> **Available data**
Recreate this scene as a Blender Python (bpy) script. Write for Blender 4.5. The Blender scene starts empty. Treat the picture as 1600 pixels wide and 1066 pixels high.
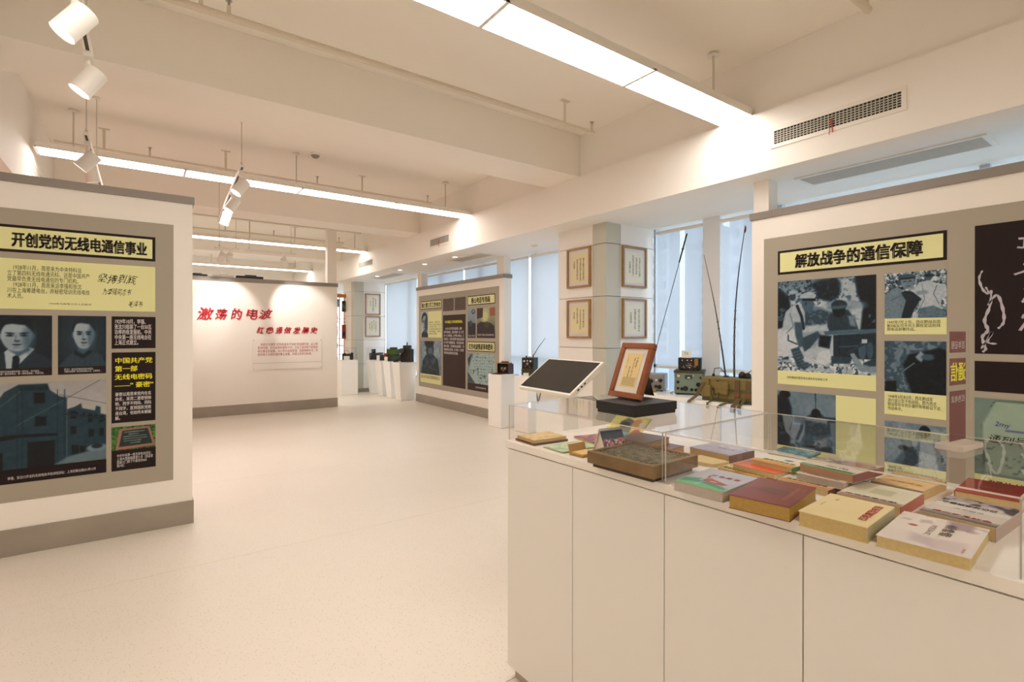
import bpy, math, random
import numpy as np
from mathutils import Vector, Matrix, Euler
random.seed(4); rng = np.random.default_rng(4)
R = math.radians
SC = bpy.context.scene
COL = SC.collection

# ---------------------------------------------------------------- camera, world, exposure
cam_d = bpy.data.cameras.new('camera'); cam = bpy.data.objects.new('camera', cam_d); COL.objects.link(cam)
cam_d.sensor_width = 36; cam_d.lens = 806.0 / 1600 * 36
cam_d.shift_y = -(533 - 520.7) / 1600
cam_d.clip_start = 0.05; cam_d.clip_end = 300
cam.location = (0, 0, 1.45)
cam.rotation_euler = (Matrix.Rotation(R(-35.9), 4, 'Z') @ Matrix.Rotation(R(90), 4, 'X') @ Matrix.Rotation(R(0.07), 4, 'Z')).to_euler()
SC.camera = cam
SC.view_settings.view_transform = 'Standard'; SC.view_settings.look = 'None'
SC.view_settings.gamma = 1; SC.view_settings.use_curve_mapping = False
SC.view_settings.exposure = 0.0
w = bpy.data.worlds.new('world'); SC.world = w; w.use_nodes = True
w.node_tree.nodes['Background'].inputs[0].default_value = (0.87, 0.94, 1.0, 1)
w.node_tree.nodes['Background'].inputs[1].default_value = 2.6
SC.cycles.max_bounces = 9; SC.cycles.diffuse_bounces = 6; SC.cycles.use_adaptive_sampling = True; SC.cycles.adaptive_threshold = 0.025; SC.cycles.transparent_max_bounces = 24
SC.cycles.caustics_reflective = False; SC.cycles.caustics_refractive = False
SC.cycles.sample_clamp_indirect = 6
PANEL = (1.0, 0.925, 0.87); PANEL_E = 14.2      # the warm ceiling light runs
SPOT_C = (1.0, 0.93, 0.90); SPOT_W = 26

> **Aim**
Output a faithful copy of the data, with each picture left out.

> **Task response**
Recreate this scene as a Blender Python (bpy) script. Write for Blender 4.5. The Blender scene starts empty. Treat the picture as 1600 pixels wide and 1066 pixels high.
import bpy, math, random
import numpy as np
from mathutils import Vector, Matrix, Euler
random.seed(4); rng = np.random.default_rng(4)
R = math.radians
SC = bpy.context.scene
COL = SC.collection

# ---------------------------------------------------------------- camera, world, exposure
cam_d = bpy.data.cameras.new('camera'); cam = bpy.data.objects.new('camera', cam_d); COL.objects.link(cam)
cam_d.sensor_width = 36; cam_d.lens = 806.0 / 1600 * 36
cam_d.shift_y = -(533 - 520.7) / 1600
cam_d.clip_start = 0.05; cam_d.clip_end = 300
cam.location = (0, 0, 1.45)
cam.rotation_euler = (Matrix.Rotation(R(-35.9), 4, 'Z') @ Matrix.Rotation(R(90), 4, 'X') @ Matrix.Rotation(R(0.07), 4, 'Z')).to_euler()
SC.camera = cam
SC.view_settings.view_transform = 'Standard'; SC.view_settings.look = 'None'
SC.view_settings.gamma = 1; SC.view_settings.use_curve_mapping = False
SC.view_settings.exposure = 0.0
w = bpy.data.worlds.new('world'); SC.world = w; w.use_nodes = True
w.node_tree.nodes['Background'].inputs[0].default_value = (0.87, 0.94, 1.0, 1)
w.node_tree.nodes['Background'].inputs[1].default_value = 2.6
SC.cycles.max_bounces = 9; SC.cycles.diffuse_bounces = 6; SC.cycles.use_adaptive_sampling = True; SC.cycles.adaptive_threshold = 0.025; SC.cycles.transparent_max_bounces = 24
SC.cycles.caustics_reflective = False; SC.cycles.caustics_refractive = False
SC.cycles.sample_clamp_indirect = 6
PANEL = (1.0, 0.925, 0.87); PANEL_E = 14.2      # the warm ceiling light runs
SPOT_C = (1.0, 0.93, 0.90); SPOT_W = 26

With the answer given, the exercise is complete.